Oscar Micheaux

  • Oscar Micheaux: The Superhero of Black Filmmaking (2021)

    (On Cable TV, July 2022) I have been fascinated by Oscar Micheaux’s work ever since seeing Within Our Gates—it’s the film that unlocked the early history of black cinema for me, and the honesty in which he tackled his themes of racism and discrimination finds few echoes until decades later. In other words, if any silent-era movie director deserves a biographical documentary, it’s him. Now here comes Italian filmmaker Francesco Zippel to fill the gap with Oscar Micheaux: The Superhero of Black Filmmaking—not only through excerpts of his films or contemporary interviews with luminaries (a lineup including Jacqueline Stewart, Melvin van Peebles, John Singleton, Chuck D and Morgan Freeman), but rare and much-appreciated footage of Micheaux at work on his movie sets.

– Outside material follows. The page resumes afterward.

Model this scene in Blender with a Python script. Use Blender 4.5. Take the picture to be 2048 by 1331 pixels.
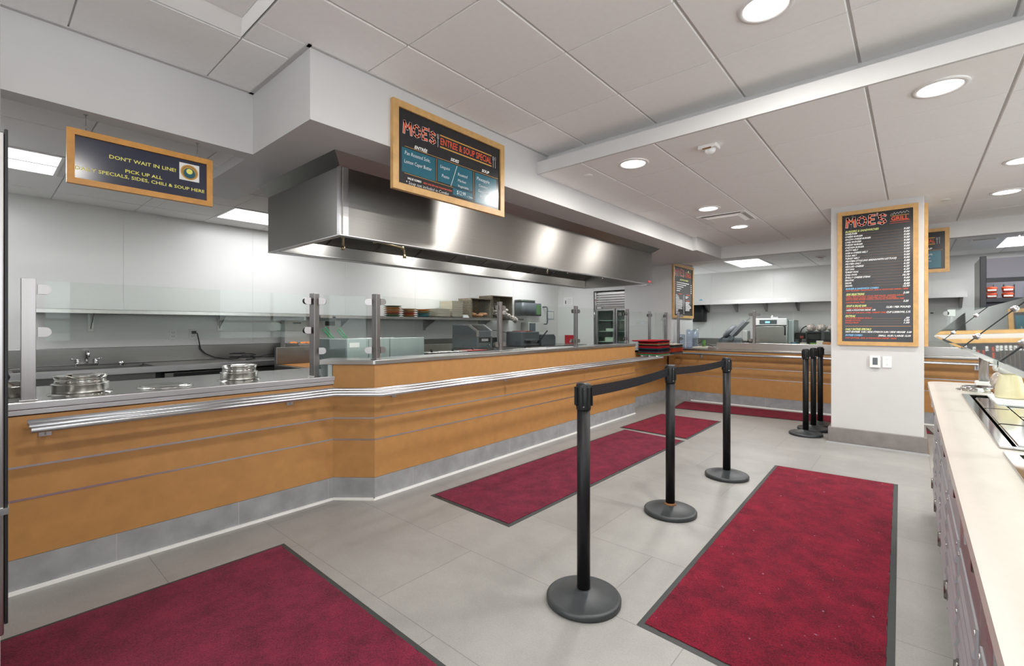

His formative years are described rather well and the overview of his surviving films feels exhaustive, but this documentary goes beyond hagiography in looking at what happened next in Micheaux’s career—his inability to successfully transition to the sound era, the forces that prevented his budding film empire from progressing further, and the limitations of his admirable attitude that black Americans could improve their situation through hard work and education. (As Stewart recognizes, that viewpoint neglects to address the formidable systemic racism of American society, and that is an argument that goes beyond Micheaux himself.)  Micheaux-as-an-old-man seldom gets mentioned in laudatory snapshots of the filmmaker focusing on his early career, but this film would have been incomplete without it. In fact, you can argue that Oscar Micheaux: The Superhero of Black Filmmaking works best not as an introduction to the man, but as a slightly more substantial exploration of his role as seen from today. (If the film does have one irksome characteristic, it’s found in the “superhero” of the title-an over-the-top reference that won’t age as well as Micheaux’s films.)  It’s essential viewing for anyone working on a serious overview of black American cinema.

  • Body and Soul (1925)

    Body and Soul (1925)

    (On Cable TV, October 2020) My naïve understanding of black American cinema prior to digging deeper in film history was that blaxploitation had started it all, but it took until the late 1980s until black filmmakers came on the scene with their own stories. That is profoundly mistaken, and I’ve been trying to atone for this misconception by seeking out the films of Oscar Micheaux who, in the silent era, would produce films as vital and reflective of the African-American condition as anything produced later on by Spike Lee and his cohort. Within Our Gates is a terrific example of silent cinema that still has the power to shock today, and I was also impressed with The Symbol of the Unconquered as a black western with the KKK as antagonist. Body and Soul is very much in the same vein, although it turns its attention inward, focusing on a mother trying to keep her daughter from making bad decisions—even if the temptation here is a preacher who is secretly an abusive thieving murdering alcoholic. Narratively, Body and Soul is a bit of a mess—the ending is a blatant “it was all a dream” cop-out, and the film can’t quite figure out if it’s the story of the daughter, the mother, the evil preacher or his beatific twin brother. On a technical level, much of the film is as rough as any other 1920s film—static camera, rough inserts, overlong title cards and so on. But there are occasional flashes of brilliance as well: there’s a sequence in a cabin in which the antagonist comes to rape the heroine, and it’s filmed with a great deal of style, the image narrowly focusing on his shoes as he enters the cabin as a way to build suspense, and then (“Half an hour later,” the title card bluntly says) leaving the cabin with little guilt. It’s a sequence that remains with viewers long after the silliness of the plot harms the overall film. Still, Body and Soul remains a fascinating viewing experience: it features rural black characters living dignified lives decades before, say, Sounder. It’s almost entirely absent of white characters, and it shows Micheaux with greater command of his craft as a filmmaker than his first features. Perhaps more regrettably, it’s one of the few silent films from Micheaux to have survived until now—might as well appreciate what we now have.